GWEN IFILL: So what's happened to the optimism? Do people think that the war is even worth fighting anymore?

ANDREW KOHUT: A very large percentage of them say this was not worth it. Now, there's still not a consensus about what to do, how quickly to get out. Among the people who say, "Get out now," we find many of those people say, "Well, I don't really mean now. I mean gradually."

Among the people who say, "We have to stay the course," almost half of them say, "We need a timetable."

The public wants something to happen. They recognize that the dangers -- or think there are dangers in precipitously rushing out of -- most think there are dangers in rushing out of Iraq, but they don't know what to think, and they don't provide a real -- there's not public opinion being fed back to the leaders that says, "This is the way to go."

Public frustration over war effort

GWEN IFILL: How intense are the feelings that people are coming -- is this a mushy disapproval or is it pretty strong disapproval?

ANDREW KOHUT: It's very strong disapproval.
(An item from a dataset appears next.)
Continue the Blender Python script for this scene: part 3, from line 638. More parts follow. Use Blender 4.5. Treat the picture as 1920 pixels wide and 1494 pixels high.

The conflicted attitudes don't represent lack of thought, lack of conviction, or lack of concern. They represent real frustration and puzzlement as to what to do about this very bad situation.

GWEN IFILL: OK, so you talked about what people want to do, about they want a withdrawal of some kind, a timetable of some kind. Is anyone saying, "Get out now"?

ANDREW KOHUT: About 20 percent of the public is saying, "Get out now." It's largely Democrats; it's largely liberals. But a majority of the public are either saying, "Let's get out on a slower basis, or let's stay the course."

GWEN IFILL: And, as you look at what the president has to do next, I wonder whether people think, now with the Democratic Congress coming and taking charge, that this is a reason for optimism, that the Democrats have a better plan or that this president is able to work with the Democrats.

ANDREW KOHUT: It's pretty interesting. The FOX News poll found that the public doesn't have much more confidence in the Democrats than they have in Republicans. And the group that they have the most confidence to recommend the right thing are the generals.

That's the difference between this war and Vietnam. In Vietnam, the public lost its faith and confidence in the military. The public still looks at the military and says, "They probably know what to do," more confidence in the military to recommend things than the bipartisan Iraq Study Group, which means the president has a bit of leverage in turning to the military to come up with a -- to recommend a solution.

GWEN IFILL: But no confidence that the bipartisanship can extend to the president and Congress?

ANDREW KOHUT: Probably not, because Republicans and Democrats are so divided.

Although one of the things that the poll did show was that, even though there wasn't a great deal of attention paid to this report, there was bipartisan support for many of the main conclusions: negotiating with Syrian and Iran, 70 percent agreed with that idea; of jump-starting the Israeli-Palestinian talks and peace process; and making the military forces go into training mode rather than in combat.

So there was -- in a war where there's a lot of partisan divides, the study group did, in fact, recommend things that the Republicans and Democrats could agree on.

GWEN IFILL: OK, well, we'll see if any of it happens.